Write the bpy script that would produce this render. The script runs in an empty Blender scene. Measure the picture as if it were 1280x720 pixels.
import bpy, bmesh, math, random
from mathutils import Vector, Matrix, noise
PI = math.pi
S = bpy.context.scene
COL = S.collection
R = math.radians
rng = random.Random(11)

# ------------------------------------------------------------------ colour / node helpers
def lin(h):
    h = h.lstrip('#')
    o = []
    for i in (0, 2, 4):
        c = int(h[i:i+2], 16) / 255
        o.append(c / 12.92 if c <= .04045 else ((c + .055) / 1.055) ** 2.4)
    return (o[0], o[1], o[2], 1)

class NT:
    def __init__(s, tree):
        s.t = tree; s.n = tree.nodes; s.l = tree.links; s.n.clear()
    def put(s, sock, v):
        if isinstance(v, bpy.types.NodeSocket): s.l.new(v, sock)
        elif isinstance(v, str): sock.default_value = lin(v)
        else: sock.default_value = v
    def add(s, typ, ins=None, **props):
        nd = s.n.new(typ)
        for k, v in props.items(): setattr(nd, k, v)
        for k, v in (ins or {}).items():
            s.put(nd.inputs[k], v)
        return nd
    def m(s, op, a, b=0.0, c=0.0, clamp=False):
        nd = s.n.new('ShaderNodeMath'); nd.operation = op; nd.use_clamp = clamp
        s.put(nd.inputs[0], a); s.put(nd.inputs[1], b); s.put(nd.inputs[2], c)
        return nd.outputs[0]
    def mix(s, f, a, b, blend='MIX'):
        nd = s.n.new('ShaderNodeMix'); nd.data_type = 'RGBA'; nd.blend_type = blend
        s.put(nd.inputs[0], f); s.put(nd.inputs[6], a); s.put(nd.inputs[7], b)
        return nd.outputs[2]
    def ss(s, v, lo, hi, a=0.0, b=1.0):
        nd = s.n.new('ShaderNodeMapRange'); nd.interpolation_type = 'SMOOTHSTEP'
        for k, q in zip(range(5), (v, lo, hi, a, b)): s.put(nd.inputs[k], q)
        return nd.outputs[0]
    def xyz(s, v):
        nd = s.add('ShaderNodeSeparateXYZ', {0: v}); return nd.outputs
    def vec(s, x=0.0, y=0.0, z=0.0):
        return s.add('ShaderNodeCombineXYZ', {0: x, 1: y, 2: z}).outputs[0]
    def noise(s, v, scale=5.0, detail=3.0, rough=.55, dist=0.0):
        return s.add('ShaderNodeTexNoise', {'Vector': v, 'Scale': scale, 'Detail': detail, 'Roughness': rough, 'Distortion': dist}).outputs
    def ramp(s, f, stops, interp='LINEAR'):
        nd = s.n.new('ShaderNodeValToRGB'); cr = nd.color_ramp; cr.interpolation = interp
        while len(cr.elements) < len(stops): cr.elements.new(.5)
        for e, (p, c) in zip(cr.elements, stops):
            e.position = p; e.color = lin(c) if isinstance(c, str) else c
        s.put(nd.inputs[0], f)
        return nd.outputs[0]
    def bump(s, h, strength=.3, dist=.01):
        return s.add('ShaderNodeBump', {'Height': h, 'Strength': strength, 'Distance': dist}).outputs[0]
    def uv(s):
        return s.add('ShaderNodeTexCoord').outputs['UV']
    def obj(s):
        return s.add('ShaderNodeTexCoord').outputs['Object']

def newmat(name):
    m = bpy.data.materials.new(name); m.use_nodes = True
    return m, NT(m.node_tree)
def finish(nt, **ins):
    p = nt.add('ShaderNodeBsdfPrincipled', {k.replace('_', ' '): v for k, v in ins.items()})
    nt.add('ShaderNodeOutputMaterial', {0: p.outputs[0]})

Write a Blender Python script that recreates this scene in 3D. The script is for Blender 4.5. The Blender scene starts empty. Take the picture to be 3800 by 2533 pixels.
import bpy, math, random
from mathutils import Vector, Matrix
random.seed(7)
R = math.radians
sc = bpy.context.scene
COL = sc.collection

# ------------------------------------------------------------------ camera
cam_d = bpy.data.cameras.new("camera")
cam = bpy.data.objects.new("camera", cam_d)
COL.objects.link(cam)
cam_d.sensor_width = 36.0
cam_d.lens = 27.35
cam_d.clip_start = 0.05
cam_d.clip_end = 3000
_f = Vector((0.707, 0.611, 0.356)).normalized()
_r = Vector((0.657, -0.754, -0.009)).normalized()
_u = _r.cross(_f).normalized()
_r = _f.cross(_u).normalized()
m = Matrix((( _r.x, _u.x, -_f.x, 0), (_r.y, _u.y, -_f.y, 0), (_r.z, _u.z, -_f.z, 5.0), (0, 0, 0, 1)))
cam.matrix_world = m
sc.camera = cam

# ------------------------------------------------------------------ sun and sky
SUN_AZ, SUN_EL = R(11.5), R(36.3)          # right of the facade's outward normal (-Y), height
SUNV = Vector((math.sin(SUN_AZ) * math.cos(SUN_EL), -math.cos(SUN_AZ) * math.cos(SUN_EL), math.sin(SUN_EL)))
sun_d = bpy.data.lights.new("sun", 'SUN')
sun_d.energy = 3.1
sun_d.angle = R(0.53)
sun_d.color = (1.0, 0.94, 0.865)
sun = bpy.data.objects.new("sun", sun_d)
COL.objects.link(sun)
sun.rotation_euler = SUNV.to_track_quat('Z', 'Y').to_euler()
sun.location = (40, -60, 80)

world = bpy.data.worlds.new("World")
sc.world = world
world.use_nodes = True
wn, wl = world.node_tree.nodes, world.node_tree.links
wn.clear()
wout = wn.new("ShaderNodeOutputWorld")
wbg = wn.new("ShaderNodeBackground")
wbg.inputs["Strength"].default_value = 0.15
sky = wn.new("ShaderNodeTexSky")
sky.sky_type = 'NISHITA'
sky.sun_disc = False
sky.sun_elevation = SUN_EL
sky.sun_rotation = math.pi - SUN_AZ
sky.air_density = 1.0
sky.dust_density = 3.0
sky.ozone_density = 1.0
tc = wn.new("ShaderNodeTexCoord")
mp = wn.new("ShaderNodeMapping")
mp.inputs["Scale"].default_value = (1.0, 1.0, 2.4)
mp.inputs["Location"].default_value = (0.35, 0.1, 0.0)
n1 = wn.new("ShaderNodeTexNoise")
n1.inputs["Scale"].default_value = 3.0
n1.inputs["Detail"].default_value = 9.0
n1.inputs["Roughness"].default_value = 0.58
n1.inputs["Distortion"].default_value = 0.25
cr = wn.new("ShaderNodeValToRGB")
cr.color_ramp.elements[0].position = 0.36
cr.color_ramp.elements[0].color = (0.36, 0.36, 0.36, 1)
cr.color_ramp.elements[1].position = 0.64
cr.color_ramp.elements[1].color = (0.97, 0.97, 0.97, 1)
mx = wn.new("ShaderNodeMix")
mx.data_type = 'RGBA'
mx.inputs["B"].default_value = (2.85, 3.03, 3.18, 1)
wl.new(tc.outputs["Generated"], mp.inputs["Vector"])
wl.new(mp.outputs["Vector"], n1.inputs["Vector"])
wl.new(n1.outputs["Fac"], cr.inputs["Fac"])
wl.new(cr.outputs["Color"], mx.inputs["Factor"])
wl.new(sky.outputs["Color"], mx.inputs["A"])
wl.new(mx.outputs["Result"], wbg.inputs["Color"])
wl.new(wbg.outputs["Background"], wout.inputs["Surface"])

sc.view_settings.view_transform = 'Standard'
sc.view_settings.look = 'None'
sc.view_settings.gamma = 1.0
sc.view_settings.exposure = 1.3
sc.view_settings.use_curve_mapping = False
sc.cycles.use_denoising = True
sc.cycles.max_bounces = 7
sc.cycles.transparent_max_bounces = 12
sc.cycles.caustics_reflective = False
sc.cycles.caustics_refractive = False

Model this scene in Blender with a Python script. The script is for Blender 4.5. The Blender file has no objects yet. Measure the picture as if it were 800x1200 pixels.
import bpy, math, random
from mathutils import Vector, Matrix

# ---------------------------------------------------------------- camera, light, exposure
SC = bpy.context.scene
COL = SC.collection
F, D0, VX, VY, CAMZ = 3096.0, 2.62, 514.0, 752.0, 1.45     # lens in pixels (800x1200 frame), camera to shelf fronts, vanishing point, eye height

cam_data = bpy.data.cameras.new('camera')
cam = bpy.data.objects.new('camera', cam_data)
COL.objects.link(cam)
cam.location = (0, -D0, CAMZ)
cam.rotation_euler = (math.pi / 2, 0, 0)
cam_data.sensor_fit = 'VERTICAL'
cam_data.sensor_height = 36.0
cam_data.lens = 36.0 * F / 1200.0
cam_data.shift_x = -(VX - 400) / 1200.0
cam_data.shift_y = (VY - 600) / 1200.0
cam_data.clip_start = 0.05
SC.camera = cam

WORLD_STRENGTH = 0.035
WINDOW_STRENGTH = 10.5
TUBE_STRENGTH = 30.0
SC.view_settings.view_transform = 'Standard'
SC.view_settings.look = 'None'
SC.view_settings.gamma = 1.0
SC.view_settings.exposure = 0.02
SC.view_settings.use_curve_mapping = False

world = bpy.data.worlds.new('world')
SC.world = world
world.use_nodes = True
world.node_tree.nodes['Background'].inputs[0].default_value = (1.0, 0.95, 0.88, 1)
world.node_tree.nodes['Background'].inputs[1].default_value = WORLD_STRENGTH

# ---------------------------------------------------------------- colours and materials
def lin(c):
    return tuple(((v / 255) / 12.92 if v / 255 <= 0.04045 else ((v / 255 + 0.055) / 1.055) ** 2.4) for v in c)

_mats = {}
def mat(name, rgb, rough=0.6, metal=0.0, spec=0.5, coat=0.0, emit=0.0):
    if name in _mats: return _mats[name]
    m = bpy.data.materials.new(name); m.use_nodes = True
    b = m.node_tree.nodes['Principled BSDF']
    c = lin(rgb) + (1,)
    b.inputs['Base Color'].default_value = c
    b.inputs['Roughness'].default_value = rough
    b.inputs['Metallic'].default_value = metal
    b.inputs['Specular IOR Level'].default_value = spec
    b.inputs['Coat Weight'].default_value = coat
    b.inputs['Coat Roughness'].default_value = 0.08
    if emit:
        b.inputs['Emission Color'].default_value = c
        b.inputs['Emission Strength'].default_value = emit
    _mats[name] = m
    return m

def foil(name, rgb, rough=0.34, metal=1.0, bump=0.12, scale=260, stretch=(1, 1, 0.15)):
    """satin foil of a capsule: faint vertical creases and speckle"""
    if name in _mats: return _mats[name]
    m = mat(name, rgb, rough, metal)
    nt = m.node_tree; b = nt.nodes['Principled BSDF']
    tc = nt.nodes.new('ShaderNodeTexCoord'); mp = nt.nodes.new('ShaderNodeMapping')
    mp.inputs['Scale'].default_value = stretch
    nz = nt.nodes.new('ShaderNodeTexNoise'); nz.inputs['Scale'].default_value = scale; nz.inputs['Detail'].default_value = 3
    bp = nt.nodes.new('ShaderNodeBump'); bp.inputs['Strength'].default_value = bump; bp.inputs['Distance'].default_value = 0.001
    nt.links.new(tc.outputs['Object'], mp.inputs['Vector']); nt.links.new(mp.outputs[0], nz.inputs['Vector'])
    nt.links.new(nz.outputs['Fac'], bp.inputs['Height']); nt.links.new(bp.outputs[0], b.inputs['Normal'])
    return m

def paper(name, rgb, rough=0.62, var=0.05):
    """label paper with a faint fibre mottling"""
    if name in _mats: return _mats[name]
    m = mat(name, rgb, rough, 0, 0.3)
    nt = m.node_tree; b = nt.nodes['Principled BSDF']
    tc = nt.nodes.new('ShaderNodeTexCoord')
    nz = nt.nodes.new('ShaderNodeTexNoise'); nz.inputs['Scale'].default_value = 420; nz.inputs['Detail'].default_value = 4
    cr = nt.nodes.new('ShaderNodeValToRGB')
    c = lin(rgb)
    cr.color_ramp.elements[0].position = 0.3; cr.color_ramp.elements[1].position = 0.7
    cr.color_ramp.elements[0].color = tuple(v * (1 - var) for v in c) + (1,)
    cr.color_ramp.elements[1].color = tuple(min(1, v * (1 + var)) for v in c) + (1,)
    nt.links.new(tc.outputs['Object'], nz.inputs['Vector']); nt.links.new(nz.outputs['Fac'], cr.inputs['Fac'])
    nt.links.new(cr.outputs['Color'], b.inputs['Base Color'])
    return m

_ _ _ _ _

__Written problem__. Return exactly the leading lines of the listing, stopping after the line in which "return (o[0], o[1], o[2], 1)" occurs.

__Task output__.
Write the bpy script that would produce this render. The script runs in an empty Blender scene. Measure the picture as if it were 1280x720 pixels.
import bpy, bmesh, math, random
from mathutils import Vector, Matrix, noise
PI = math.pi
S = bpy.context.scene
COL = S.collection
R = math.radians
rng = random.Random(11)

# ------------------------------------------------------------------ colour / node helpers
def lin(h):
    h = h.lstrip('#')
    o = []
    for i in (0, 2, 4):
        c = int(h[i:i+2], 16) / 255
        o.append(c / 12.92 if c <= .04045 else ((c + .055) / 1.055) ** 2.4)
    return (o[0], o[1], o[2], 1)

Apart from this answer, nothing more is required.